If every women from the dawn of time to the present day had been solely constrained to their proper duties of child-raising and home-keeping (which for the most part is actually the case), the world we live in today would basically be exactly the same, if not better.

If most men had been prevented from contributing to society and reaching their full potential we would still be living in caves.

I've read studies that corroborate your assertions, but it would really behoove you when making such specific assertions to link citations if at all possible, and not assume your audience is on the same page.
what about companies with no men on board?
Well, clearly, there is a strong correlation between a company existing and men being on the board.
Wow, I think anyone with any basic logic course under their belt can see many cause and effect fallacies going on here. I'd expect a little more from Bloomberg.

Is it that they perform better because there are women on the board, that women make better decision, or that companies that perform better are more likely to also have women on the board? It could be any number of things and any reasonable person wouldn't even need these things spelled out for them.

Indeed not only that could be that mixing genders means mixing perspectives and this leads to better decision-making.

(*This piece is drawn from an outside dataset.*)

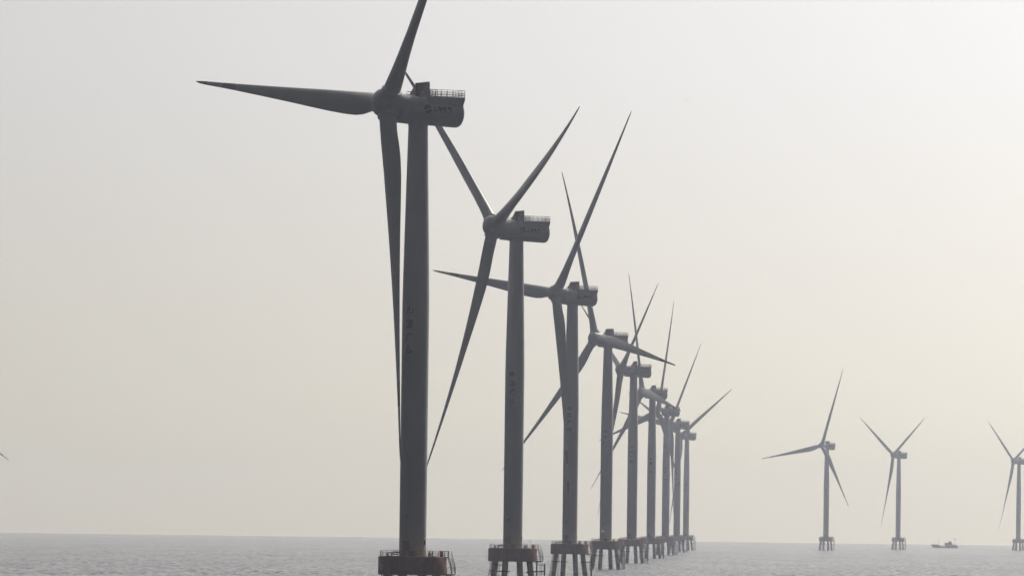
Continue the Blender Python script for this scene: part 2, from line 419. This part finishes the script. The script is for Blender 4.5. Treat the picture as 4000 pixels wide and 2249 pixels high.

Additionally if a business is seen as a riskier investment does this mean that women would be less interested in investing time/money in it?

If mixing perspectives is better for boards, does it mean they would benefit from putting more anarchists, Inuits and children on board? They also deliver other perspectives.
You know, Quakers still give children over a certain age (depending on meeting, maybe 7) full veto power over meeting business. And anarchists might have some helpful insights. I don't know what you have against Inuits though.
I'd say that if you'd bring in an average Inuit into a board meeting, you'd have some language problems, and you'd have to explain a lot of things to him.

My argument is that there is such a thing as "too much diversity" - if a group that has to make some kind of a decision is too diverse, it will have communication problems. Therefore it's not as simple as saying "oh, anything that brings in more diversity is better for a board".

If the Innuit doesn't know anything about the business, then there is a different issue.

If the business is drilling for oil in the Arctic, I think the average Innuit would have something important to say, though.

But how many average anything do you see on boards of directors, I wonder.

There's an awfully large gap between including female business professionals and including anarchists, Inuits, and children in a board meeting.
On the other hand, I find any of those interesting and news-worthy.

And regardless, I would be interested in seeing the performance of a fund based on % women on the board versus the general stock market.

Correlation vs. Causation. Good day.
World wide? So among other questions to come to mind, maybe companies in some countries happened to perform better than in other countries. For example if companies in liberal countries performed better, they would be likely to also have more female board members.